==== AVAILABLE DATA
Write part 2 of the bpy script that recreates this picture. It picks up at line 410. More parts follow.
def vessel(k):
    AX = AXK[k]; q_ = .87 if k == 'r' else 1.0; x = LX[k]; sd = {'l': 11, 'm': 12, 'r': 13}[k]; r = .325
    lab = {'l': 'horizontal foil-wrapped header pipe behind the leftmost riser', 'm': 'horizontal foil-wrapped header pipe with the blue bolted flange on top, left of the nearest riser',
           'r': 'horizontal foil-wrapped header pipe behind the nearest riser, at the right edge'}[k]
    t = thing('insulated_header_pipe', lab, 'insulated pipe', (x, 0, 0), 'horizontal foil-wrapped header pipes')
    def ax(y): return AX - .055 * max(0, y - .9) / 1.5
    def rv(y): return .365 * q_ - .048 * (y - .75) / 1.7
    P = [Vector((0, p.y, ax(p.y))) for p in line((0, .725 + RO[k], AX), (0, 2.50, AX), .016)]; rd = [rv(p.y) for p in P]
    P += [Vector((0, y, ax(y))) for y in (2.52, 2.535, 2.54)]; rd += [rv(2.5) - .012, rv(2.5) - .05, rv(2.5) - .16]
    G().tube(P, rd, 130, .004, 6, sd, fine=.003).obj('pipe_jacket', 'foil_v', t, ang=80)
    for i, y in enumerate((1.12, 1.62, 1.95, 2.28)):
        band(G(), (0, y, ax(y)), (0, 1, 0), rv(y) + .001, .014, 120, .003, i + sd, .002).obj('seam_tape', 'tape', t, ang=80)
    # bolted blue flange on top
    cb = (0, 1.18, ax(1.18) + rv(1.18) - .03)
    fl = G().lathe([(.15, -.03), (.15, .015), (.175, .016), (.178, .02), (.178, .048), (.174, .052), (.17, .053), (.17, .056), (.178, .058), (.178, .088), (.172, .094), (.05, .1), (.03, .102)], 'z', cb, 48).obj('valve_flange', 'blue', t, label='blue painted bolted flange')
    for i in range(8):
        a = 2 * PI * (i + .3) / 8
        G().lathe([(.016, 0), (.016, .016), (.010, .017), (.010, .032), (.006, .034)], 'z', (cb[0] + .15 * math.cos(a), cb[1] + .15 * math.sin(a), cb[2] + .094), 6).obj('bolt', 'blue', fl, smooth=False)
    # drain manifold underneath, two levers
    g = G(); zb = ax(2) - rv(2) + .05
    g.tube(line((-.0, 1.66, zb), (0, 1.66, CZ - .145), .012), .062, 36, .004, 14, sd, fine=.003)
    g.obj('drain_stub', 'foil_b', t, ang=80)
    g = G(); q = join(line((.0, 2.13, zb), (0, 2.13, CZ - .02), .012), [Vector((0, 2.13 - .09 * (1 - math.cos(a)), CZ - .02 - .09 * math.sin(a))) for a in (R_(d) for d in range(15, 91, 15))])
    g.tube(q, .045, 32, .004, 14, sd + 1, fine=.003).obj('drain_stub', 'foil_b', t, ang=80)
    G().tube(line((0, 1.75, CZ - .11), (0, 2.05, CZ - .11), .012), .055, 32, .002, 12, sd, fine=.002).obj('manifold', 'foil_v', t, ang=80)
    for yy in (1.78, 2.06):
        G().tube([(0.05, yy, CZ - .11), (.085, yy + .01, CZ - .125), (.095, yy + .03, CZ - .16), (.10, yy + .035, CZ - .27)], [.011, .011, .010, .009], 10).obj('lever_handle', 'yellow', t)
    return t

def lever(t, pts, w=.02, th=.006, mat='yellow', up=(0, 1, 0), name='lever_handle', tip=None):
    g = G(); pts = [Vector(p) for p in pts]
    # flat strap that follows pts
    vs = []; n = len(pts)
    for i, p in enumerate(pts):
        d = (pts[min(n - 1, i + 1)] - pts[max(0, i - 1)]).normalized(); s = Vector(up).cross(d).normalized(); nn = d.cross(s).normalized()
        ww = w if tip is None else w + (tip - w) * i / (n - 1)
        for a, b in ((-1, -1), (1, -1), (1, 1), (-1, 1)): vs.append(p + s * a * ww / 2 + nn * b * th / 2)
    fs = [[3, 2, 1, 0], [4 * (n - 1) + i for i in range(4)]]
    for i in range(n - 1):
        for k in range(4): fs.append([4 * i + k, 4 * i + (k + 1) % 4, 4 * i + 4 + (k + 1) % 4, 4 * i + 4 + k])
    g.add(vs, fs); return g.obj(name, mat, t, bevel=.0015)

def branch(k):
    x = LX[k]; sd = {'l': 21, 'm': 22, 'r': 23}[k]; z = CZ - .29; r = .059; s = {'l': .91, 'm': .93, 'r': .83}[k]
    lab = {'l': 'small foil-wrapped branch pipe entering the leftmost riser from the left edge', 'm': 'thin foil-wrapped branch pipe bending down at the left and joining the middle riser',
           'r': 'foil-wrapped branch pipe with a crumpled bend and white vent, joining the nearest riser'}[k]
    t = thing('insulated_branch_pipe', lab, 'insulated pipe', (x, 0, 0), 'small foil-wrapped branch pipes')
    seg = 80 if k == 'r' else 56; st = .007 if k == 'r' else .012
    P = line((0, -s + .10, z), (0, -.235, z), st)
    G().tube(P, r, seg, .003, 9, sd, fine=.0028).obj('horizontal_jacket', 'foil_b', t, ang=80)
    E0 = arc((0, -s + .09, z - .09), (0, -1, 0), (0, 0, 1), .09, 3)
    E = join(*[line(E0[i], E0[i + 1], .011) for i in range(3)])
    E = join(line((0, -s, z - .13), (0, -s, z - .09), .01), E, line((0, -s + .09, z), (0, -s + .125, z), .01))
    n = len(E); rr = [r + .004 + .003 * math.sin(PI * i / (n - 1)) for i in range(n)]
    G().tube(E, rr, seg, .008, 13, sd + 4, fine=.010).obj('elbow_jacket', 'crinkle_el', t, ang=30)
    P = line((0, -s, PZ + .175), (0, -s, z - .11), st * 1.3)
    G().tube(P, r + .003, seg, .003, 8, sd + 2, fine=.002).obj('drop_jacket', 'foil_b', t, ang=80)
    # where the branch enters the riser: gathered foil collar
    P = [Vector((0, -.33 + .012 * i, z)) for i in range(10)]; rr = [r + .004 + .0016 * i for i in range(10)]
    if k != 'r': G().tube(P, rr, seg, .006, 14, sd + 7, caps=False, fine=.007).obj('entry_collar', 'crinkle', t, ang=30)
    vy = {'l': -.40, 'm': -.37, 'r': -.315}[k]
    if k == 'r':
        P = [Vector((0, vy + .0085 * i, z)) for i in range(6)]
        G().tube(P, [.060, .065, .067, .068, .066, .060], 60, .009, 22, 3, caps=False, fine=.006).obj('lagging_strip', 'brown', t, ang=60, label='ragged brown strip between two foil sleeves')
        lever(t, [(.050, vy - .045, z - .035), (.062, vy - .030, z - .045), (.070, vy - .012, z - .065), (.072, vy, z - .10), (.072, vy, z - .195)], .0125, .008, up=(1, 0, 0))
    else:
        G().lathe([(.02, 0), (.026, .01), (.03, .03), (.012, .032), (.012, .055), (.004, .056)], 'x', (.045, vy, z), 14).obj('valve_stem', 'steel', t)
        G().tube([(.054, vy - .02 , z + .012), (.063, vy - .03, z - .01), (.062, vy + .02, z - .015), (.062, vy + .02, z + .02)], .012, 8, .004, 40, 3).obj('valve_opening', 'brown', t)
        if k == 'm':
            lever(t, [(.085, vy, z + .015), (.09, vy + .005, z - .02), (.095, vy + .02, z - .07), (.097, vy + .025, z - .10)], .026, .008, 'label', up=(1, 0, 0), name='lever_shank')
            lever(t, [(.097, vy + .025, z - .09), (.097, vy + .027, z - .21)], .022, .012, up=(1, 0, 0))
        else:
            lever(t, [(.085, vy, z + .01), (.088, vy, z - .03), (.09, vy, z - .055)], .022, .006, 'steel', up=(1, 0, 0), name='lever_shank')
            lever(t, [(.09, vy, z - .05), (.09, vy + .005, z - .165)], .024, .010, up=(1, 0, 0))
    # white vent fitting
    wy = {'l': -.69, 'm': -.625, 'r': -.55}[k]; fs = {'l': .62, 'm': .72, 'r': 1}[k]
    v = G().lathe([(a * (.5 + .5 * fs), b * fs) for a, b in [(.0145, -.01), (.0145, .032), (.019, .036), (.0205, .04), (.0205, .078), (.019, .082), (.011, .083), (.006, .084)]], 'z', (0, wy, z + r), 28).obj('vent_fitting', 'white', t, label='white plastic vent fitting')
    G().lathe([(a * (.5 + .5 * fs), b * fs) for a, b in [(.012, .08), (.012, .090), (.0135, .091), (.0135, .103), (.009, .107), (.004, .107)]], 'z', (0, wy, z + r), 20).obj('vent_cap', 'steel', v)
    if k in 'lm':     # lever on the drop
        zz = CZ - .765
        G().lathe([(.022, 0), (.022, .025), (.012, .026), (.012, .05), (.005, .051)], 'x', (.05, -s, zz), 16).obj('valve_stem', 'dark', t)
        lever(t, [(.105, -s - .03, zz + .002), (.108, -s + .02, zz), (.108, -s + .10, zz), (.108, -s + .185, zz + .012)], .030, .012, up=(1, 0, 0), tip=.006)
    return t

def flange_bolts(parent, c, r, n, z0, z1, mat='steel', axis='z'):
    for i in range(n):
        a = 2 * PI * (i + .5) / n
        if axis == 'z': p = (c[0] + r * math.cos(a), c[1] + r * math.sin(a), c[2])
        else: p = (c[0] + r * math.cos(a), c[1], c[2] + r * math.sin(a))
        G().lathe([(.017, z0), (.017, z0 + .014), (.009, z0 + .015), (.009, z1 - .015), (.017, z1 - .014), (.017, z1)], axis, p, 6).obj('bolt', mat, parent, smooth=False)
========
YOUR OBJECTIVE: Collect each line containing the string "that".

RESULT OF THIS TASK:
Write part 2 of the bpy script that recreates this picture. It picks up at line 410. More parts follow.
    # flat strap that follows pts